- **REQUIRED TASK**
Pull out every line below that contains the word "script".
──────
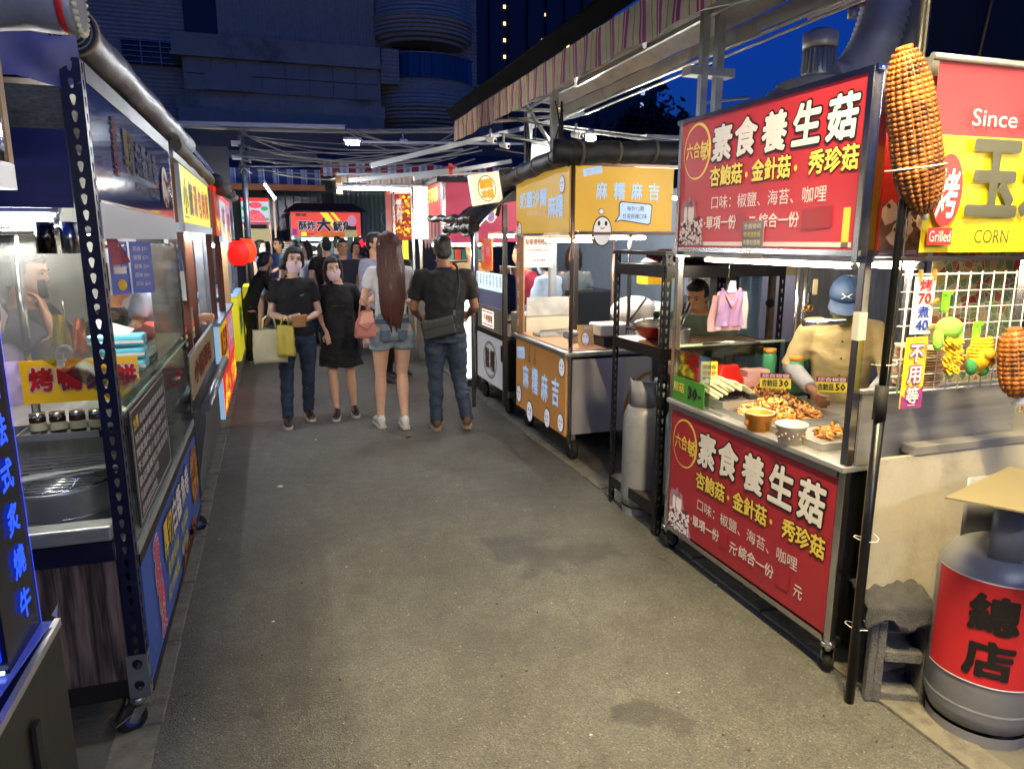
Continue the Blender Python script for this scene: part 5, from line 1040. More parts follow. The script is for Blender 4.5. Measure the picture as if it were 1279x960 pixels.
# white sheet lights of shop interior further back
lampfix('tube_lamp', 3.9, 6.6, 2.1, 1.2, 'ceiling tube lamp deep behind the mochi cart', ang=.3, mat=EM('mochi_tube','FFF6E6',22))
# ================================================================ RIGHT: white cart with oval emblem
RX, RA, RB = 2.05, 6.42, 7.42
wc = thing('white_cart', (RX, 6.9, 0), 'white panelled cart with oval emblem, bright menu strip and black rolled cover', 'food stall')
wp = M('white_cart_panel','C6C8CC',.35,em=.12,var=.06); led = EM('led_strip','F4F8FF',2)
MB().box(RX+.02,RX+.7,RA+.02,RB-.02,.24,.76).build('body', blacks, wc)
f_ = MB().box(RX,RX+.015,RA+.02,RB-.02,.24,.72).build('lower_panel', wp, wc); sg = Sign((RX-.001,RB-.02,.24),(0,-1,0),(0,0,1),f_)
sg.ring(.48,.24,.24,.012,M('brown_print','4E4034',.5),1,ry=.19); sg.ring(.48,.24,.215,.007,M('brown_print'),1,ry=.17)
sg.text('糍',.32,.15,.14,.2,M('brown_print'),3,.03,1,outline=M('tan_print','A08C64',.5),ow=.06); sg.text('糬',.5,.14,.15,.2,M('brown_print'),3,.03,1,outline=M('tan_print'),ow=.06); sg.rect(.85,.28,.06,.16,ink,2)
MB().box(RX-.01,RX+.75,RA,RB,.74,.78).build('ledge', M('brown_black','2A2422',.4), wc)
m_ = MB().box(RX+.005,RX+.02,RA+.03,RB-.02,.78,1.02).build('middle_panel', M('cream_steel','A9A598',.35,.4), wc); sg = Sign((RX+.004,RB-.02,.78),(0,-1,0),(0,0,1),m_)
mp_ = sg.rect(.18,.03,.42,.17,M('lit_note','EDE6D0',.5,em=.6),1,'lit_note'); sg.text('外帶請看',.24,.075,.32,.08,M('ink_red'),2,.03,1); sg.rect(.2,.045,.38,.012,M('ink_red'),2); sg.rect(.2,.175,.38,.012,M('ink_red'),2)
MB().box(RX+.02,RX+.03,RA+.03,RB-.02,1.02,1.2).build('milky_guard', M('milky_blue_guard','8088A8',.3,em=.03), wc)
mn = MB().box(RX-.01,RX+.01,RA+.02,RB-.04,1.19,1.36).build('menu_lightbox', M('menu_light','C8D8E0',.5,em=.5), wc); sg = Sign((RX-.011,RB-.04,1.19),(0,-1,0),(0,0,1),mn)
for k, s in enumerate(('原味','芝麻','花生','抹茶','芋頭','可可','紅豆','起司')): sg.text(s,.03+.115*k,.045,.06,.11,M('menu_ink','2A5A7A',.5),2,.0,1,vertical=True)
for (x,y) in ((RX+.0,RA),(RX,RB),(RX+.72,RA),(RX+.72,RB)): MB().box(x-.02,x+.02,y-.02,y+.02,.1,2.0).build('post', M('brown_black'), wc)
MB().box(RX-.012,RX-.004,RA+.0,RA+.02,.26,.74).build('led_strip', led, wc)
lampfix('tube_lamp', RX+.12, 6.9, 1.72, .85, 'tube lamp under the black cover of the white cart', ang=PI/2, mat=EM('white_cart_tube','F4F8FF',34))
for (x,y) in ((RX+.05,RA+.05),(RX+.05,RB-.12)):
    c = MB().box(x-.03,x+.03,y-.01,y+.03,.17,.24).build('caster', galv, wc); MB().lathe([(.03,-.018),(.08,-.02),(.085,0),(.08,.02),(.03,.018)],(x+.02,y+.03,.086),20,axis='x').build('wheel', rubber, c)
cv = M('shiny_black_tarp','0E0F14',.28,var=.3,vscale=6,bump=1.0,bscale=7)
m = MB(); n = 16
for j in range(n+1):
    for k in range(n+1):
        u_ = k/n; v_ = j/n; x = 1.72+.75*v_; y = 6.35+1.15*u_; z = 1.76+.42*math.sin(min(1,v_*1.1)*PI*.5)+.05*noise.noise(Vector((u_*5,v_*5,1)))-.05*(1-v_)*math.sin(u_*9); m.v.append((x,y,z))
for j in range(n):
    for k in range(n): m.f.append((j*(n+1)+k, j*(n+1)+k+1, (j+1)*(n+1)+k+1, (j+1)*(n+1)+k)); m.mi.append(0); m.sm.append(True)
o = m.build('cover', cv, wc, fixn=False); s = o.modifiers.new('s','SOLIDIFY'); s.thickness = .02
t = rollup([(1.74,6.35,1.8),(1.72,7.4,1.8)], .05, 'black folded cover edge hanging over the white cart', strap=False, m_=cv, seed=5); rollup([(1.72,6.3,1.87),(1.60,7.6,1.9)], .035, 'thin black roll above the folded cover edge', strap=False, m_=cv, seed=6)
MB().tube([(1.76,6.5,.1),(1.76,6.5,1.8)],.02,8).build('support_pole', chrome, wc)
hb = thing('hanging_banner',(RX+.1,7.2,1.4),'orange and red banner with round prints hanging over the white cart','banner'); b_ = MB().box(RX+.02,RX+.03,6.9,7.3,1.38,1.7).build('banner_body', M('orange_lit','C8661C',.5,em=.25), hb); sg = Sign((RX+.019,7.3,1.38),(0,-1,0),(0,0,1),b_)
sg.ell(.1,.2,.07,.1,M('red_lit','C8241C',.5,em=.5),1); sg.ell(.27,.16,.1,.12,M('red_lit'),1); sg.text('好吃',.2,.14,.15,.1,inkwl,2,.02,1); sg.text('麻糬',.04,.08,.1,.2,inkwl,2,.02,1,vertical=True)
sq = thing('square_light_box',(1.88,6.4,2.15),'tilted square white light box with golden seal script on the post','light box'); M_ = Matrix.Translation((1.88,6.42,2.14)) @ Matrix.Rotation(-.16,4,'Y')
bx_ = MB().box(-.135,.135,0,.10,-.135,.135,M_).build('lit_face', M('cream_lightbox','E8D6B0',.5,em=.5), sq); sg = Sign(M_ @ Vector((-.135,-.001,-.135)), M_.to_3x3() @ Vector((1,0,0)), M_.to_3x3() @ Vector((0,0,1)), bx_)
gy_ = M('gold_print','D8961C',.5,em=.5); sg.ring(.135,.135,.085,.006,M('brown_print'),2,ry=.115); sg.text('糍糬',.075,.14,.12,.075,gy_,3,.04,1,outline=M('brown_print'),ow=.06); sg.text('本舖',.08,.05,.11,.075,gy_,3,.04,1,outline=M('brown_print'),ow=.06)
MB().box(.14,.27,-.01,.12,-.15,.15,M_).build('side_box', black, sq); MB().bar((2.0,6.5,1.9),(2.05,6.5,2.1),.03).build('arm', black, sq)
# things on the white cart
t = thing('cup_rack',(RX+.1,6.7,1.36),'small rack of jars and cream cups on the white cart','rack')
for k in range(5): MB().lathe([(.03,0),(.035,.07)],(RX+.12+.02*(k%2),6.5+.09*k,1.36),10).build('jar', M('cream_plastic') if k%2 else M('brown_jar','5A3A2A',.3), t)
# ================================================================ RIGHT: slim red and white light box
rb = thing('upright_light_box',(2.1,7.96,0),'tall slim light box with red brush characters standing beside the man in black','light box')
b_ = MB().box(2.03,2.1,7.86,8.3,.12,1.28).build('lit_face', M('white_lightbox','F0EDE6',.5,em=.7), rb); MB().box(2.035,2.12,7.84,7.86,.1,1.3).build('side_frame', EM('lightbox_side','F6F4F0',.35), rb)
sg = Sign((2.029,8.3,.12),(0,-1,0),(0,0,1),b_); 
for k, c in enumerate('餅酥鴨烤'): sg.text(c,.06,.06+.28*k,.3,.24,M('red_lit'),2,.06,1)
caster(2.08,7.95,rb,top=.1,r=.04); MB().box(2.03,2.14,7.84,8.3,.08,.12).build('base', black, rb)
t = thing('dark_side_cart',(2.2,7.6,0),'low dark cart frame between the light box and the white cart','cart'); MB().box(2.15,2.7,7.55,8.1,.25,.8).build('body', black, t); MB().box(2.12,2.14,7.55,7.6,.2,1.1).build('post', galv, t); MB().lathe([(.03,-.018),(.08,-.02),(.085,0),(.08,.02),(.03,.018)],(2.16,7.62,.086),20,axis='x').build('wheel', rubber, t)
# ================================================================ RIGHT: pink red lantern stall and white canopy stall
ps_ = thing('pink_stall',(2.1,9.8,0),'stall with pink red sign box and flame mascot free of faces under a black roof','food stall'); ps_['label'] = 'stall with black roofed pink red sign box printed with flames behind the man'
pk = M('pink_backlit','B03850',.5,em=.3); a_ = MB().box(2.08,2.12,9.15,10.7,1.68,2.40).build('alley_sign', M('violet_backlit','8A80A8',.5,em=.35), ps_); n_ = MB().box(2.12,3.1,9.12,9.16,1.66,2.40).build('near_sign', pk, ps_)
sg = Sign((2.079,10.7,1.68),(0,-1,0),(0,0,1),a_); sg.rect(.35,.0,1.15,.72,M('red_lit'),1); sg.text('暴打檸檬',.45,.5,.9,.18,M('yellow_lit','E8D83C',.5,em=.4),3,.04,1,outline=ink,ow=.12); sg.rect(.5,.38,.8,.02,M('orange_print'),2)
for k in range(5): sg.ell(.5+.22*k,.1,.1,.22,M('photo_grey'),2); sg.ell(.5+.22*k,.16,.06,.14,M('photo_dark'),3)
sg = Sign((2.12,9.119,1.66),(1,0,0),(0,0,1),n_); 
for (x,y,r) in ((.5,.45,.16),(.42,.36,.1),(.6,.35,.11)): sg.ell(x,y,r*.7,r,M('flame_cream','E0C890',.5,em=.5),2); sg.ell(x,y-.02,r*.45,r*.7,M('flame_violet','8A6AA8',.5,em=.4),3)
sg.poly([(.38,.5),(.42,.68),(.5,.55),(.56,.72),(.62,.55),(.7,.62),(.68,.3),(.4,.3)],M('flame_cream'),1)
MB().box(2.0,3.2,9.05,10.8,2.40,2.46).build('roof', black, ps_)
for (x,y) in ((2.1,9.12),(2.1,10.7),(3.1,9.12)): MB().box(x-.02,x+.02,y-.02,y+.02,0,2.4).build('post', chrome, ps_)
MB().box(2.12,2.9,9.2,10.7,.15,.95).build('counter', M('dark_counter','3A3A40',.4), ps_); lampfix('tube_lamp', 2.5, 9.5, 1.62, 1.0, 'tube lamp under the pink sign', mat=EM('warm_far_tube','FFE8B8',30))
shelf_ = thing('goods_shelf',(2.6,10.5,.95),'back shelf of coloured packets under the pink sign','shelf')
for r_ in range(3):
    for k in range(7): MB().box(2.3+.11*k,2.395+.11*k,10.3,10.4,1.0+.2*r_,1.15+.2*r_).build('packet', M(('pk_teal','pk_orange','pk_red','pk_cream')[(r_*3+k*2)%4],('2E8A8A','D06A30','B83A3A','CFC39A')[(r_*3+k*2)%4],.5), shelf_)
    MB().box(2.25,3.1,10.28,10.45,.98+.2*r_,.995+.2*r_).build('plank', alu, shelf_)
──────
- **SOLUTION TO THE PROBLEM**
Continue the Blender Python script for this scene: part 5, from line 1040. More parts follow. The script is for Blender 4.5. Measure the picture as if it were 1279x960 pixels.
sq = thing('square_light_box',(1.88,6.4,2.15),'tilted square white light box with golden seal script on the post','light box'); M_ = Matrix.Translation((1.88,6.42,2.14)) @ Matrix.Rotation(-.16,4,'Y')